1. Tarafların iddia, savunma ve dayandıkları belgelere, uyuşmazlığın hukuki nitelendirilmesi ile uygulanması gereken hukuk kurallarına, dava şartlarına, yargılamaya hâkim olan ilkelere, ispat kurallarına ve temyiz olunan kararda belirtilen gerekçelere göre, davalı-davacı erkek vekilinin tüm, ... kadın vekilinin aşağıdaki paragrafların kapsamı dışındaki temyiz itirazları yerinde görülmemiştir.

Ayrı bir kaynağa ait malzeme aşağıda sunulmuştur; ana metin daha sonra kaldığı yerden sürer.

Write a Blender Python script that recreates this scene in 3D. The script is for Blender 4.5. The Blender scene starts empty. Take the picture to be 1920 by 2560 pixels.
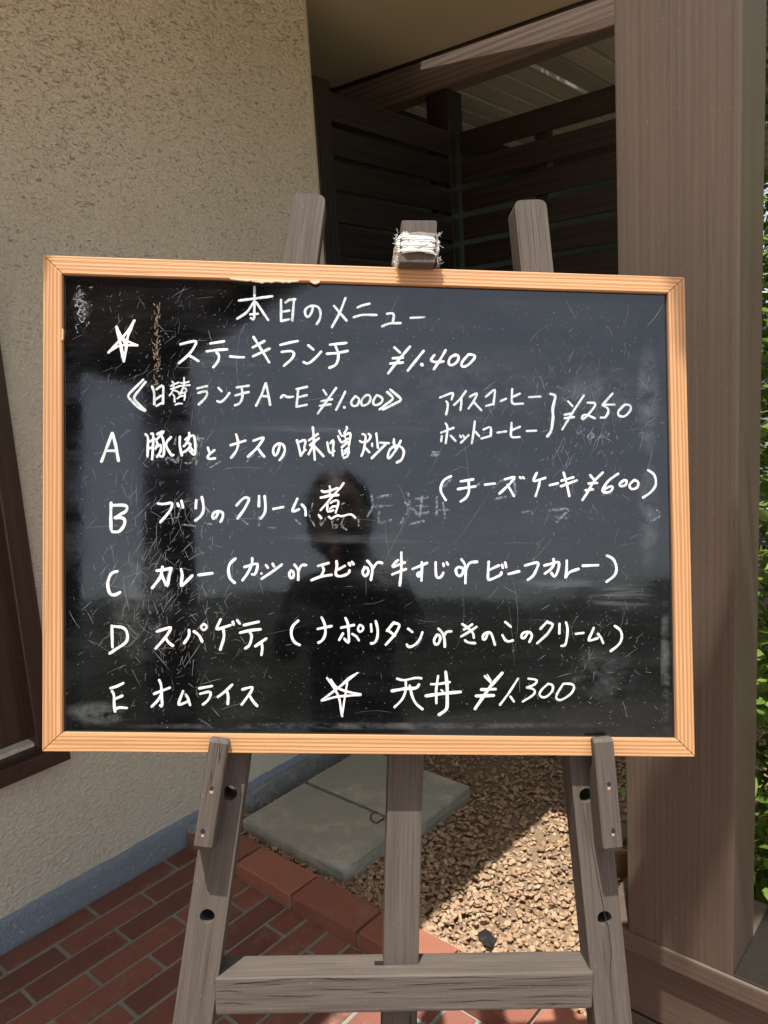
import bpy, bmesh, math, random
import numpy as np
from mathutils import Vector, Matrix
random.seed(7); rng = np.random.default_rng(7)
sc = bpy.context.scene
COL = sc.collection
# Site frame: X runs along the porch sill, Y along the house wall, Z up (metres).
# ---------------------------------------------------------------- camera
cam_d = bpy.data.cameras.new('camera'); cam = bpy.data.objects.new('camera', cam_d); COL.objects.link(cam)
CR = Vector((0.75804, 0.64927, -0.06186)); CU = Vector((-0.06578, 0.17047, 0.98317)); CF = Vector((-0.64888, 0.74121, -0.17193))
cam.matrix_world = Matrix(((CR.x, CU.x, -CF.x, 0), (CR.y, CU.y, -CF.y, 0), (CR.z, CU.z, -CF.z, 1.5), (0, 0, 0, 1)))
cam_d.sensor_fit = 'VERTICAL'; cam_d.sensor_height = 36; cam_d.sensor_width = 27; cam_d.lens = 36*1924/2560
cam_d.clip_start = 0.02; cam_d.clip_end = 900
sc.camera = cam
# ---------------------------------------------------------------- sky, sun, exposure
SUN = Vector((-0.125, 0.249, -1.0)).normalized()          # direction the light travels
w = bpy.data.worlds.new('World'); sc.world = w; w.use_nodes = True
nt = w.node_tree; bg = nt.nodes['Background']; sky = nt.nodes.new('ShaderNodeTexSky')
sky.sky_type = 'NISHITA'; sky.sun_disc = False
sky.sun_elevation = math.asin(-SUN.z); sky.sun_rotation = math.atan2(-SUN.x, -SUN.y)
sky.air_density = 1.0; sky.dust_density = 2.5; sky.ozone_density = 1.0
hs = nt.nodes.new('ShaderNodeHueSaturation'); hs.inputs['Saturation'].default_value = 0.55
nt.links.new(sky.outputs[0], hs.inputs['Color']); nt.links.new(hs.outputs[0], bg.inputs[0]); bg.inputs[1].default_value = 0.135
sd = bpy.data.lights.new('sun', 'SUN'); sd.energy = 4.1; sd.angle = math.radians(0.55); sd.color = (1, 0.955, 0.88)
so = bpy.data.objects.new('sun', sd); COL.objects.link(so); so.rotation_euler = SUN.to_track_quat('-Z', 'Y').to_euler(); so.location = (0, 0, 12)
sc.view_settings.view_transform = 'Standard'; sc.view_settings.look = 'None'
sc.view_settings.exposure = 0.72; sc.view_settings.gamma = 1.0; sc.view_settings.use_curve_mapping = False
sc.render.engine = 'CYCLES'
try: sc.cycles.max_bounces = 8
except Exception: pass

# ---------------------------------------------------------------- object helpers
def setp(o, **k):
    for a, b in k.items():
        if b is not None: o[a] = b
    return o
def link(o, parent=None, M=None):
    COL.objects.link(o)
    M = M or Matrix()
    if parent is not None:
        o.parent = parent
        o.matrix_parent_inverse = Matrix()
        # parent chain is translation / rigid only
        o.matrix_basis = PM[parent.name].inverted() @ M
    else:
        o.matrix_basis = M
    PM[o.name] = M.copy()
    return o
PM = {}
def thing(name, label, cat, loc=(0, 0, 0), group=None, rz=0):
    o = bpy.data.objects.new(name, None); o.empty_display_size = 0.1
    link(o, None, Matrix.Translation(loc) @ Matrix.Rotation(rz, 4, 'Z'))
    return setp(o, label=label, category=cat, group=group)
def mesh_obj(name, me, parent=None, M=None, mat=None, **props):
    o = bpy.data.objects.new(name, me); link(o, parent, M)
    if mat is not None and len(me.materials) == 0: me.materials.append(mat)
    return setp(o, **props)
def pydata(name, vs, fs, smooth=False):
    me = bpy.data.meshes.new(name); me.from_pydata([tuple(v) for v in vs], [], fs); me.update()
    if smooth: me.polygons.foreach_set('use_smooth', [True]*len(me.polygons))
    return me
def np_mesh(name, V, F, smooth=False):
    """V (n,3), F (m,k) constant k"""
    me = bpy.data.meshes.new(name); n, m, k = len(V), len(F), F.shape[1]
    me.vertices.add(n); me.vertices.foreach_set('co', np.ascontiguousarray(V, dtype=np.float32).ravel())
    me.loops.add(m*k); me.loops.foreach_set('vertex_index', np.ascontiguousarray(F, dtype=np.int32).ravel())
    me.polygons.add(m); me.polygons.foreach_set('loop_start', np.arange(0, m*k, k, dtype=np.int32))
    me.polygons.foreach_set('loop_total', np.full(m, k, dtype=np.int32))
    if smooth: me.polygons.foreach_set('use_smooth', np.ones(m, dtype=bool))
    me.update(calc_edges=True); return me
def bm_mesh(name, bm, smooth=False):
    bmesh.ops.recalc_face_normals(bm, faces=bm.faces)
    me = bpy.data.meshes.new(name); bm.to_mesh(me); bm.free()
    if smooth: me.polygons.foreach_set('use_smooth', [True]*len(me.polygons))
    return me
def box_bm(x0, x1, y0, y1, z0, z1, bev=0.0, seg=1, jit=0.0):
    bm = bmesh.new()
    v = [bm.verts.new((x, y, z)) for x in (x0, x1) for y in (y0, y1) for z in (z0, z1)]
    for f in ((0,1,3,2), (4,6,7,5), (0,4,5,1), (2,3,7,6), (0,2,6,4), (1,5,7,3)): bm.faces.new([v[i] for i in f])
    if bev: bmesh.ops.bevel(bm, geom=bm.edges[:], offset=bev, segments=seg, profile=0.6, affect='EDGES')
    if jit:
        for q in bm.verts: q.co += Vector((random.uniform(-jit, jit), random.uniform(-jit, jit), random.uniform(-jit, jit)))
    return bm
def box(name, b, mat, parent=None, bev=0.0, seg=1, axis='x', M=None, jit=0.0, **props):
    """axis aligned box; its own frame has X along `axis` so wood grain follows it"""
    x0, x1, y0, y1, z0, z1 = b
    c = Vector(((x0+x1)/2, (y0+y1)/2, (z0+z1)/2)); h = ((x1-x0)/2, (y1-y0)/2, (z1-z0)/2)
    if axis == 'x': R = Matrix(); hh = h
    elif axis == 'y': R = Matrix.Rotation(math.pi/2, 4, 'Z'); hh = (h[1], h[0], h[2])
    else: R = Matrix.Rotation(-math.pi/2, 4, 'Y'); hh = (h[2], h[1], h[0])
    bm = box_bm(-hh[0], hh[0], -hh[1], hh[1], -hh[2], hh[2], bev, seg, jit)
    return mesh_obj(name, bm_mesh(name, bm), parent, (M or Matrix()) @ Matrix.Translation(c) @ R, mat, **props)
def round_poly(P, rad, n=4):
    """P list of 2D points, rad list of corner radii"""
    out = []
    for i, p in enumerate(P):
        p = Vector(p); a = Vector(P[i-1]); b = Vector(P[(i+1) % len(P)]); r = rad[i] if isinstance(rad, (list, tuple)) else rad
        if r <= 0: out.append(p); continue
        da = (a-p).normalized(); db = (b-p).normalized()
        for k in range(n+1):
            t = k/n; out.append(p + da*r*(1-t)**2 + db*r*t**2)
    return out
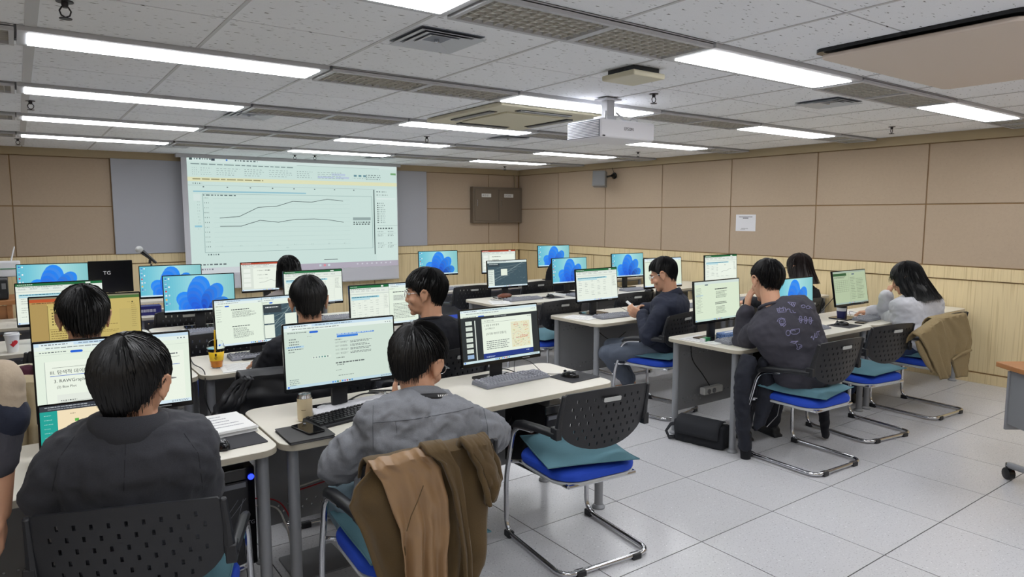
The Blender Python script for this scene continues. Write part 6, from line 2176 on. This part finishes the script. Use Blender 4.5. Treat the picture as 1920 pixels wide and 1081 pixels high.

2. Tarafların gerçekleşen sosyal ve ekonomik durumlarına, nafakanın niteliğine, günün ekonomik koşullarına göre, kadın yararına takdir edilen toptan yoksulluk nafakası azdır. Mahkemece 4721 sayılı Kanun’un 4 üncü maddesindeki hakkaniyet ilkesi de dikkate alınarak daha uygun miktarda nafakaya hükmedilmesi gerekir. Bu yön gözetilmeden yazılı şekilde hüküm kurulması usul ve kanuna aykırı olup bozmayı gerektirmiştir.

VI. KARAR

Açıklanan sebeplerle;

1.Temyiz olunan Bölge Adliye Mahkemesi kararının kadın yararına hükmedilen toptan yoksulluk nafakasının miktarı yönünden ... kadın yararına BOZULMASINA,

2.Davalı-davacı erkek vekilinin tüm, ... kadın vekilinin sair temyiz itirazlarının reddi ile temyiz olunan Bölge Adliye Mahkemesi kararının bozma kapsamı dışında kalan temyize konu bölümlerinin 6100 sayılı Kanun'un 370 inci maddesinin birinci fıkrası uyarınca ONANMASINA,

Aşağıda yazılı temyiz giderinin temyiz eden Abdülhamit'e yükletilmesine,

Dosyanın Bölge Adliye Mahkemesine gönderilmesine,

16.01.2024 tarihinde oy birliği ile karar verildi.